EDP loses €76 million in the first quarter

  • ECO News
  • 5 May 2022

The company went from profits of €180 million in 2021 to losses. EDP justifies the numbers with impact of drought and higher energy costs.

EDP reported losses of €76 million in the first quarter, compared to profits of €180 million in the same period last year, the company announced in a statement sent to CMVM.

“EDP’s financial performance in the first quarter of 2022 was strongly impacted by the extreme drought in Portugal in winter 2021/2022, the driest in the last 90 years, which resulted in a record shortfall of EDP’s hydro production in the Iberian market of 2.6TWh compared to the historical average,” justifies the company.

The hydro deficit forced the need to purchase electricity in the Iberian wholesale market, “in order to satisfy the consumption of the customer portfolio”, explains EDP. This purchase was made in a context of historically high prices (average electricity price of €229/MWh, a year-on-year increase of 407%).

“The strong increase in the cost of electricity sold, which did not impact our clients, implied a €0.4bn loss in 1Q22 in terms of EBITDA, which justifies the negative net result of -€76m recorded by EDP in the 1Q22 (a decrease of €256m year-on-year),” the company points out.

EDP’s recurring EBITDA fell 16% to €710 million compared to the first three months of 2021, with a 9% drop in the renewables sector, to 405 million, not being offset by the 17% growth in electricity networks.

The decline seen in the renewables sector is explained by the negative EBITDA of €34 million from dams in the Iberia region.
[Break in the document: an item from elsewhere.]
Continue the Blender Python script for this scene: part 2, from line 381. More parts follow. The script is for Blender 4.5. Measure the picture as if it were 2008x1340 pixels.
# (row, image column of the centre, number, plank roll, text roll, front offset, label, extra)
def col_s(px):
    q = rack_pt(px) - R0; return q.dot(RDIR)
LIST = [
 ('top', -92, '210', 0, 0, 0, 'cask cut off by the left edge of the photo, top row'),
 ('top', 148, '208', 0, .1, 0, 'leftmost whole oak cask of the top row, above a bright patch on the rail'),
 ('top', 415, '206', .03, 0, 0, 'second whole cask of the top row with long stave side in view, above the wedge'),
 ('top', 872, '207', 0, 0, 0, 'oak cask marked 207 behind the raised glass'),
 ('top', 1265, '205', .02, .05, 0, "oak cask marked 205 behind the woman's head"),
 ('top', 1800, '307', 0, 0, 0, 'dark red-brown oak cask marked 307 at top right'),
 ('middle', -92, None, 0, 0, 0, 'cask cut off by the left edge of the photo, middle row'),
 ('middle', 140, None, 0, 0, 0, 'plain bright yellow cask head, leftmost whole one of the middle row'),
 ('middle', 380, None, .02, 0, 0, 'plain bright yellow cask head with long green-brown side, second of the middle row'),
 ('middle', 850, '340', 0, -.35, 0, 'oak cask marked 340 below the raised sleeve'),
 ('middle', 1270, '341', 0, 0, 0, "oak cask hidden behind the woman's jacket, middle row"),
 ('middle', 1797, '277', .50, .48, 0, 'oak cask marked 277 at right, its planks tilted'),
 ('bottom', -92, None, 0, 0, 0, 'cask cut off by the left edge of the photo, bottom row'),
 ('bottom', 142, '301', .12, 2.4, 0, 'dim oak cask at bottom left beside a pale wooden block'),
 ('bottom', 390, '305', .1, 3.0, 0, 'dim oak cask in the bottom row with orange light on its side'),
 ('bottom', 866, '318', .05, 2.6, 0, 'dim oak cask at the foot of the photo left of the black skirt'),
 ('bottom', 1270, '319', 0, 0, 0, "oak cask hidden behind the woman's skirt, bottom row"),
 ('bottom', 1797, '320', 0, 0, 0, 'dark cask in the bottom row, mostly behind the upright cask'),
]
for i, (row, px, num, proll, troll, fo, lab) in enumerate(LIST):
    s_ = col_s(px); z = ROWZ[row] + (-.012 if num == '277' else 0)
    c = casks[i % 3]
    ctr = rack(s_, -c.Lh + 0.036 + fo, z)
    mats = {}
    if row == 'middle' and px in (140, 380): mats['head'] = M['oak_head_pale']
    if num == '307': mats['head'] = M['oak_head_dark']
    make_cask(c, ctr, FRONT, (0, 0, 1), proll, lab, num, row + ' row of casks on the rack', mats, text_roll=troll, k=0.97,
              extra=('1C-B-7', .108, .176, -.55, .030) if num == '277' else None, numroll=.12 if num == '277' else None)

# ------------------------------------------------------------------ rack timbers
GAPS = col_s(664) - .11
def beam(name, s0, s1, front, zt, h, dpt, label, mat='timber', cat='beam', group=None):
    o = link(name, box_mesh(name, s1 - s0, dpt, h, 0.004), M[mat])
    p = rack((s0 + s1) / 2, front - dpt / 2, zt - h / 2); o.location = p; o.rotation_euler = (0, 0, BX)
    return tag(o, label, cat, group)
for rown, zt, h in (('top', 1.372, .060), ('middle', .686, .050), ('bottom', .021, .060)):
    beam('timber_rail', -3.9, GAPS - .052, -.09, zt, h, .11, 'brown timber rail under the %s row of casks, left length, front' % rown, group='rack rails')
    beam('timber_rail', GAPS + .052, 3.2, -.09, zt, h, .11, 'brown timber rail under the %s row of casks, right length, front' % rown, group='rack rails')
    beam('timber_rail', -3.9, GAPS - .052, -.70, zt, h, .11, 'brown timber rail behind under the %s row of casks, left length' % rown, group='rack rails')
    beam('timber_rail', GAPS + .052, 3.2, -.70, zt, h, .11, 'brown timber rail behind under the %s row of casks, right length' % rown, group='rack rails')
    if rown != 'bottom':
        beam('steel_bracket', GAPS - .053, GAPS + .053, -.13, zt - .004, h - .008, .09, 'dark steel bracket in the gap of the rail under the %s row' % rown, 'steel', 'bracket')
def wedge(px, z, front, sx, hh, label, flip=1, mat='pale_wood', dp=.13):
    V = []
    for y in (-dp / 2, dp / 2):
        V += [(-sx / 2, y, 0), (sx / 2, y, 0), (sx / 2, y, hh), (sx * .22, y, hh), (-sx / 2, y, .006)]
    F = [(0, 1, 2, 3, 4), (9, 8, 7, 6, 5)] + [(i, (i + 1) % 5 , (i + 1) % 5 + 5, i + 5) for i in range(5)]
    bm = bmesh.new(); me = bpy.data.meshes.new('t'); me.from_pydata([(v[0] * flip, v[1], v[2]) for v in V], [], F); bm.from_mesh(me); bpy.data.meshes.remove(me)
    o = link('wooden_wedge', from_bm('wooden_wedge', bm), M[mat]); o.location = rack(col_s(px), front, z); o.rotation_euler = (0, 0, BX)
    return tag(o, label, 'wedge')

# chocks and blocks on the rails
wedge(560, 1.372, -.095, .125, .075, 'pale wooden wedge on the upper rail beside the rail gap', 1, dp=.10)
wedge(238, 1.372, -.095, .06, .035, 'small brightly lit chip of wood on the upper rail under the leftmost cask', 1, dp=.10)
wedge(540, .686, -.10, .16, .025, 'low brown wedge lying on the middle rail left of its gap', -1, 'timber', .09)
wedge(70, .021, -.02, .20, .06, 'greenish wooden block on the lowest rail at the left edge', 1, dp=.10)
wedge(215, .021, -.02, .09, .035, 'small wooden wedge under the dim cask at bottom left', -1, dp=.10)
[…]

The clients and Energy Management segment in Portugal and Spain also closed the quarter in the red zone: -€105 million.

The company also recorded a 10% increase in operating costs, to €502 million.

EDP’s net debt increased 14% to €13,134 million, “reflecting the conclusion of the acquisitions of CELG-T, in Brazil, and Sunseap, in Singapore”. Gross investments more than tripled in the first quarter, to a total of €2.3 billion.